Flutter stability analysis of an elastically supported flexible foil. Application to the energy harvesting of a fully-passive flexible flapping-foil of small amplitude

Abstract

The aerodynamic forces on an oscillating flexible foil are used to study the flutter instability when the flexible foil is elastically mounted to translational and torsional springs and dampers at an arbitrary pivot axis. The present linear theory, valid for small amplitudes of the heaving, pitching and flexural deflection motions, and therefore valid for sufficiently large stiffness ratios, characterizes analytically the onset of the flutter instability and the corresponding leading frequency in terms of the flow velocity and all the structural parameters of the system. The analysis may serve to guide the search for the parametric ranges of energy extraction by a fully-passive flexible flapping-foil hydrokinetic turbine, including the effect of some relevant nondimensional parameters which have not been considered before.

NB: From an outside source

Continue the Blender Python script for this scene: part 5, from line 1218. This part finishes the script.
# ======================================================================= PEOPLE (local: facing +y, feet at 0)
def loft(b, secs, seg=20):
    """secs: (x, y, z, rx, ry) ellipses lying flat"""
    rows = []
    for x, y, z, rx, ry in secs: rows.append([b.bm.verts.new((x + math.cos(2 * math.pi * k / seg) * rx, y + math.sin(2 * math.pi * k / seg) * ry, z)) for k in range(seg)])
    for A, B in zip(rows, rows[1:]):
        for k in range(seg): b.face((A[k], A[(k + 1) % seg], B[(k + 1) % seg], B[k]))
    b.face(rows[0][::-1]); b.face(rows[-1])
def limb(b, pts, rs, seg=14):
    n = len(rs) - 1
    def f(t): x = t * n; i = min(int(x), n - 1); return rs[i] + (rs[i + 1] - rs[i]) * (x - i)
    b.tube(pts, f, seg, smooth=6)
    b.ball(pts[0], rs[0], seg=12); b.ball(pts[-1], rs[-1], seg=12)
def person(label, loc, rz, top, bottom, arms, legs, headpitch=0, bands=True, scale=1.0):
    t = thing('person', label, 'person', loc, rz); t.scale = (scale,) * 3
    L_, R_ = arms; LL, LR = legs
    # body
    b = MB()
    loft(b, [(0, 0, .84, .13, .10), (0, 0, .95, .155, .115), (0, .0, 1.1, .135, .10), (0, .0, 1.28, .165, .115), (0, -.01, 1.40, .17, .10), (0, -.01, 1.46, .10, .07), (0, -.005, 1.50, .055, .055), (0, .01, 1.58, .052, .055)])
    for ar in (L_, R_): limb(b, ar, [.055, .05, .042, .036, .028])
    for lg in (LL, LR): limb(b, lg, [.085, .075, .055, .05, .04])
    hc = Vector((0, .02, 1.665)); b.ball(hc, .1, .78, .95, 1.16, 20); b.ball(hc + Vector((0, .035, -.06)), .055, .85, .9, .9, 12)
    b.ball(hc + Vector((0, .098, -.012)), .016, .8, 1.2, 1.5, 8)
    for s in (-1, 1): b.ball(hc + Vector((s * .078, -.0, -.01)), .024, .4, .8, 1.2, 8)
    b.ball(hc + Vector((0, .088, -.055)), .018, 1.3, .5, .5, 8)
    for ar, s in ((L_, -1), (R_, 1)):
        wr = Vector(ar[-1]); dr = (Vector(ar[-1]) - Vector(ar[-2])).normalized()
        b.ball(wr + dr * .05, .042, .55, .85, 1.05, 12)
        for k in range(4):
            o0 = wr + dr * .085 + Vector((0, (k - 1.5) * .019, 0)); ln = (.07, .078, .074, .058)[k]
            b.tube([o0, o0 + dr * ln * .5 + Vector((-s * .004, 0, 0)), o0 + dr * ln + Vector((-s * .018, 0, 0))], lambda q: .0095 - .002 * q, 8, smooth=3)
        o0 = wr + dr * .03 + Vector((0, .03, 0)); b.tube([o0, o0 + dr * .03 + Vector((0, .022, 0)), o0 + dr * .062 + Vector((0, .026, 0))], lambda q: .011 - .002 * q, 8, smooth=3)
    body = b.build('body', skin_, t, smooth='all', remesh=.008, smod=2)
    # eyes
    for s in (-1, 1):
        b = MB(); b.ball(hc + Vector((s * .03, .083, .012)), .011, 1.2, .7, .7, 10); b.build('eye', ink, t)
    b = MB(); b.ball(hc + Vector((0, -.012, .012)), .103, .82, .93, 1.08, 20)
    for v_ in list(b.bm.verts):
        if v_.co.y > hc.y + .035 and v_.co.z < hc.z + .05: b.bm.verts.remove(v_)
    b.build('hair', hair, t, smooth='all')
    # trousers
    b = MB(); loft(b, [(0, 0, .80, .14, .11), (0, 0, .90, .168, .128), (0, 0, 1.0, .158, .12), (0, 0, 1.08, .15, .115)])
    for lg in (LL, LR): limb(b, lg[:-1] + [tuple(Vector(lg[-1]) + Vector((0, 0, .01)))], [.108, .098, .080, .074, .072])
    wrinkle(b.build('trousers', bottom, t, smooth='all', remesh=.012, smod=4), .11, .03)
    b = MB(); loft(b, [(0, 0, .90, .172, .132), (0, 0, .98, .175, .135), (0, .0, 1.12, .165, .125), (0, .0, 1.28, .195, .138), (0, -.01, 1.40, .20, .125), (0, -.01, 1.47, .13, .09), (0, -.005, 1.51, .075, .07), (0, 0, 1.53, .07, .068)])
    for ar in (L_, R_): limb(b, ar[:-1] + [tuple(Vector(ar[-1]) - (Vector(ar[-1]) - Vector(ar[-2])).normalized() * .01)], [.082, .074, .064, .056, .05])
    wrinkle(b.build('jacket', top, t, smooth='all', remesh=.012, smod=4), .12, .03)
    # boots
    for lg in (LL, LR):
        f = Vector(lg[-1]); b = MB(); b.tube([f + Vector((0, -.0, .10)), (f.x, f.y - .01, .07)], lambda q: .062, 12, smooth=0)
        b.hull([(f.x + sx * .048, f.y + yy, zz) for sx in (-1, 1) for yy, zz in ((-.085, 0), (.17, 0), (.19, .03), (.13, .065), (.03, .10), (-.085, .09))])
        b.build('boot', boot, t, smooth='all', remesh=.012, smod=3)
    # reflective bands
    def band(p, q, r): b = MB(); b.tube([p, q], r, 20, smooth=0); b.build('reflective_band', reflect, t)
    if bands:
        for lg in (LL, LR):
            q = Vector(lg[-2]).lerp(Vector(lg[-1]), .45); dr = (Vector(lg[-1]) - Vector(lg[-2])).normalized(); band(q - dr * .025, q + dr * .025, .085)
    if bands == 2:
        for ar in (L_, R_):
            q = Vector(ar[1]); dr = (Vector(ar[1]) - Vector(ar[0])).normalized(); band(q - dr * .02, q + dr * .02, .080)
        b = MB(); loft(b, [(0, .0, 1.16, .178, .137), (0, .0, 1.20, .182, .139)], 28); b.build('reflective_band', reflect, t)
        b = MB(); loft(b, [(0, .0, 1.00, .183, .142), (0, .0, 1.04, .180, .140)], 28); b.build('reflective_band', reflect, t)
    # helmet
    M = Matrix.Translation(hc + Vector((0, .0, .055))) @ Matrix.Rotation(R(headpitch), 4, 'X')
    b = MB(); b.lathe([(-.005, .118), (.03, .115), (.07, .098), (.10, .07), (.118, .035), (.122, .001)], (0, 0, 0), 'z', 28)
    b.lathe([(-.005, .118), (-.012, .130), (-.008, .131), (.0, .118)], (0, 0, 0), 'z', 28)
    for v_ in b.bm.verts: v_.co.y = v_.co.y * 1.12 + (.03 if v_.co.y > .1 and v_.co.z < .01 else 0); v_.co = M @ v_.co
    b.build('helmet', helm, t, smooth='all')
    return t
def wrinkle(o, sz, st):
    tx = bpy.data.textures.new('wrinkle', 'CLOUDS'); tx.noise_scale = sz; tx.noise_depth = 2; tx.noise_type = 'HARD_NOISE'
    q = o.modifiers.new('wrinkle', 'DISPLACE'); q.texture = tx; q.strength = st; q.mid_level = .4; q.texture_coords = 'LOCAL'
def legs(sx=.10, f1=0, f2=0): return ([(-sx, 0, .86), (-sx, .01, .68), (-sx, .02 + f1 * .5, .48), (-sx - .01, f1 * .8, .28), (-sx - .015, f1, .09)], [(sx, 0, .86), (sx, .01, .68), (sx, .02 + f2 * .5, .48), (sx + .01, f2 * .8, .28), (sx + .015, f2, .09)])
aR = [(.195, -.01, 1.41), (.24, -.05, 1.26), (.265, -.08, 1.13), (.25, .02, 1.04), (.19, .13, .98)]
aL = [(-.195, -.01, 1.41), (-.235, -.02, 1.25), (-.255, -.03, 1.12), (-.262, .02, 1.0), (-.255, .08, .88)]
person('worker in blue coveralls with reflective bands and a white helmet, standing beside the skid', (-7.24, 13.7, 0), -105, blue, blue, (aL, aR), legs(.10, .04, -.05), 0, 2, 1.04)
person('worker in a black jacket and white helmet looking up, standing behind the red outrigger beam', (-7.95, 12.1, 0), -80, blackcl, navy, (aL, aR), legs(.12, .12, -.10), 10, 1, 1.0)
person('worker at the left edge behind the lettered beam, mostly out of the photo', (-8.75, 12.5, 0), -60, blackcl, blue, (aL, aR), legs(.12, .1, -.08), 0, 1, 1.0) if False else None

The results for the rigid-foil case are validated with recent numerical simulations for a fully-passive flapping-foil turbine. As the stiffness of the foil decreases, the coupled-mode flutter instability of the elastically supported rigid foil may weaken and disappear, or become enhanced, depending on the remaining parameters, most particularly on the location of the centre of mass in relation to the pivot point, whose dependence is investigated for specific values of the rest of the nondimensional parameters.